Si les justices américaine et française ont collaboré dans cette enquête, elles divergent sur le niveau d’implication du Hezbollah, qui n’apparaît pas dans l’ordonnance de renvoi comme le commanditaire de ces opérations de blanchiment. Pour la DEA, en revanche, ces fonds servent, en partie, « à financer le trafic d’armes et le terrorisme ».

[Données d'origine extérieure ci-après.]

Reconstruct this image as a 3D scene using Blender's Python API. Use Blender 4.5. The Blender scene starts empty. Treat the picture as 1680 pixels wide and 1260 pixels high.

Si le Hezbollah n’est pas formellement mis en cause par la justice française, son ombre a néanmoins pesé directement sur cette affaire. Deux jours après les arrestations, les 24 et 25 janvier 2016, la France recevait, en grande pompe, Hassan Rohani, président iranien, dont le pays, puissance chiite du Moyen-Orient, est aussi le protecteur du Hezbollah. Craignant que la stigmatisation publique de ce mouvement, au moment où M. Rohani séjournait sur son sol, puisse être considérée comme une provocation, l’Elysée avait annulé in extremis la conférence de presse prévue pour saluer le travail réalisé. Il avait aussi sommé le ministère de l’intérieur de garder le silence sur une opération qui aurait pu entraîner une vengeance de l’organisation qualifiée de terroriste dans nombre de pays.